## Do this
Search the listing below for the string "scene" and show each line that contains it.

***** Available data

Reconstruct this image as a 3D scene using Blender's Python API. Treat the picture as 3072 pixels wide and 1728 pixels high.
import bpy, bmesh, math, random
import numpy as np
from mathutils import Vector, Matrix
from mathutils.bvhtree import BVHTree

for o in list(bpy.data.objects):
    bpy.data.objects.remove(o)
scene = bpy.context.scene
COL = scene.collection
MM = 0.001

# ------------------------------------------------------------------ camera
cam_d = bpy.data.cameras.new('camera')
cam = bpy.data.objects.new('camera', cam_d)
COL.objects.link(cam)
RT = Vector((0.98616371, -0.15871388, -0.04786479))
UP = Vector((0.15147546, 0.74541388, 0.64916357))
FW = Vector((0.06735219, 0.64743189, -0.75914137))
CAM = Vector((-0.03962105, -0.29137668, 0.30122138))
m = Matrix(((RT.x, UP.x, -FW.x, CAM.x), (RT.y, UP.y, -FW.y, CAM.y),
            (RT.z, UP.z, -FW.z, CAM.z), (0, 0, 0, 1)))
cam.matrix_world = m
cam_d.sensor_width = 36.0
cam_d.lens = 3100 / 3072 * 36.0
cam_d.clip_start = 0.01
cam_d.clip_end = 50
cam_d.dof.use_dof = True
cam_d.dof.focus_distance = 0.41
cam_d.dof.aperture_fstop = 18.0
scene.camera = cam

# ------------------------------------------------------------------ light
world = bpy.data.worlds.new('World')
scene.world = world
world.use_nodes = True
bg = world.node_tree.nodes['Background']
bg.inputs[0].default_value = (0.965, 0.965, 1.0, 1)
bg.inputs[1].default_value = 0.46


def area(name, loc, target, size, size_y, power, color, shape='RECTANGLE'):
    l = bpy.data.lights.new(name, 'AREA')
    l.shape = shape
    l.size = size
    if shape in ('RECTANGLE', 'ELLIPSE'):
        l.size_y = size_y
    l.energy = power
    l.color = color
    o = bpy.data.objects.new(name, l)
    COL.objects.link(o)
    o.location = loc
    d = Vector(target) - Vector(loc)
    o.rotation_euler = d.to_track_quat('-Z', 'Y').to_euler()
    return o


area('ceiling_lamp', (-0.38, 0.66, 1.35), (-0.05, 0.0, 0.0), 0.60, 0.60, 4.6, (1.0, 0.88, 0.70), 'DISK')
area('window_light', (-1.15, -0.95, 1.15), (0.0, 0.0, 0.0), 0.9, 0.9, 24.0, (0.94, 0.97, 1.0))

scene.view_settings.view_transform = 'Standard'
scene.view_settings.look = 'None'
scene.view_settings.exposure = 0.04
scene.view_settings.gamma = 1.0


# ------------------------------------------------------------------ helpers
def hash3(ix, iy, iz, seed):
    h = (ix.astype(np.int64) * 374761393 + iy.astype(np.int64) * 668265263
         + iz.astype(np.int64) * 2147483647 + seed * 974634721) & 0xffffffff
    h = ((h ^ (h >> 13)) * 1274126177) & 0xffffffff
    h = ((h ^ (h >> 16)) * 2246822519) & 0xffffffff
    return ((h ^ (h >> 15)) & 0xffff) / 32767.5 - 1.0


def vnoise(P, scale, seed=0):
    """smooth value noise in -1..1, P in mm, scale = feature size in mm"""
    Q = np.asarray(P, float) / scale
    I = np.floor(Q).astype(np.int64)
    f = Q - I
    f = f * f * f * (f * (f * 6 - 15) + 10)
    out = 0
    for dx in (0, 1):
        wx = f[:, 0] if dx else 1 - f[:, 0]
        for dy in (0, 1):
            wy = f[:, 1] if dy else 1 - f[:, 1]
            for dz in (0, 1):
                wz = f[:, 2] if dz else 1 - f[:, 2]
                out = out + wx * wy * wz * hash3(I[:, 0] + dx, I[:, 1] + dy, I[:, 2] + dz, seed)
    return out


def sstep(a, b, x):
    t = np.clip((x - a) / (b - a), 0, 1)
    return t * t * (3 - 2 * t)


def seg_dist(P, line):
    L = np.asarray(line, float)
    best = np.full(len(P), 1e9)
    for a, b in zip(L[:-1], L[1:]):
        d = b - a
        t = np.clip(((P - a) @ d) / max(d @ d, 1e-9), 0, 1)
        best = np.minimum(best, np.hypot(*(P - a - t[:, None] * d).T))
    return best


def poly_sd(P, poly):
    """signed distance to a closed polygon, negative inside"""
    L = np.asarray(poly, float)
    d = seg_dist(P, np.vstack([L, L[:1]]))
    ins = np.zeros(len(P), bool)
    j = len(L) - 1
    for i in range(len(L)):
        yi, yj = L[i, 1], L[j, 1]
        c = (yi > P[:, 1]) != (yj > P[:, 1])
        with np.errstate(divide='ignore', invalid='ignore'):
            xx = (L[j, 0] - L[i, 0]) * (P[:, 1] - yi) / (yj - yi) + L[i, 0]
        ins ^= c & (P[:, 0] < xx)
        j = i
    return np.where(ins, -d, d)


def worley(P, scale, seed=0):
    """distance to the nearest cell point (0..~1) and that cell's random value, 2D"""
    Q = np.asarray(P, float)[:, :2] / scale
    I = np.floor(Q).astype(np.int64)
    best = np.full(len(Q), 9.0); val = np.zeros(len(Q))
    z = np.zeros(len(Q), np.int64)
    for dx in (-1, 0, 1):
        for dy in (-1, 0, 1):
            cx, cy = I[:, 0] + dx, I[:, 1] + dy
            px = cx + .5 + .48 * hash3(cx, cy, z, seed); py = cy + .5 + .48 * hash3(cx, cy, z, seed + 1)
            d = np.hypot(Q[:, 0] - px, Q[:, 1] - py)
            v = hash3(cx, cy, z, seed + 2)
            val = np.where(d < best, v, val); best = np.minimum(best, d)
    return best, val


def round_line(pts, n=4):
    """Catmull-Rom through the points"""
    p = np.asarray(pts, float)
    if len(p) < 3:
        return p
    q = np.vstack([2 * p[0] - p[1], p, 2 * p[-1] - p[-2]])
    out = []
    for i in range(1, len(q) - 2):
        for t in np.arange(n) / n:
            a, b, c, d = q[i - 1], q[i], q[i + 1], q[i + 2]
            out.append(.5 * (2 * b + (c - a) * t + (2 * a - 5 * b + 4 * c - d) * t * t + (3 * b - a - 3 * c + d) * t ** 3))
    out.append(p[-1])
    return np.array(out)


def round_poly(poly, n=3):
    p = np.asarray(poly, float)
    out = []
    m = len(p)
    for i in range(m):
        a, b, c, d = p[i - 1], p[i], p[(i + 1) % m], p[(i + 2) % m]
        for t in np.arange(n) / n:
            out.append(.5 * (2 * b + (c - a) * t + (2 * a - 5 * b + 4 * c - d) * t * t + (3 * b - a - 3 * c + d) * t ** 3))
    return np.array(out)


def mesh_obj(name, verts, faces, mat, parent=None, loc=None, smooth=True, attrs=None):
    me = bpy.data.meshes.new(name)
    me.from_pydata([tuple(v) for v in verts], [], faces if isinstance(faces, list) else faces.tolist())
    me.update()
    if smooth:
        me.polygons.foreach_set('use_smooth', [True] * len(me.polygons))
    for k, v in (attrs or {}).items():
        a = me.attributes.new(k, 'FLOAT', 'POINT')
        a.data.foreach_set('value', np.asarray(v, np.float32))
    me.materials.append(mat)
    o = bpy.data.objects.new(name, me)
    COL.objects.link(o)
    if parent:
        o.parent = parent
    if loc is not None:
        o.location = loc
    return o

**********

## Expected output
Reconstruct this image as a 3D scene using Blender's Python API. Treat the picture as 3072 pixels wide and 1728 pixels high.
scene = bpy.context.scene
COL = scene.collection
scene.camera = cam
scene.world = world
scene.view_settings.view_transform = 'Standard'
scene.view_settings.look = 'None'
scene.view_settings.exposure = 0.04
scene.view_settings.gamma = 1.0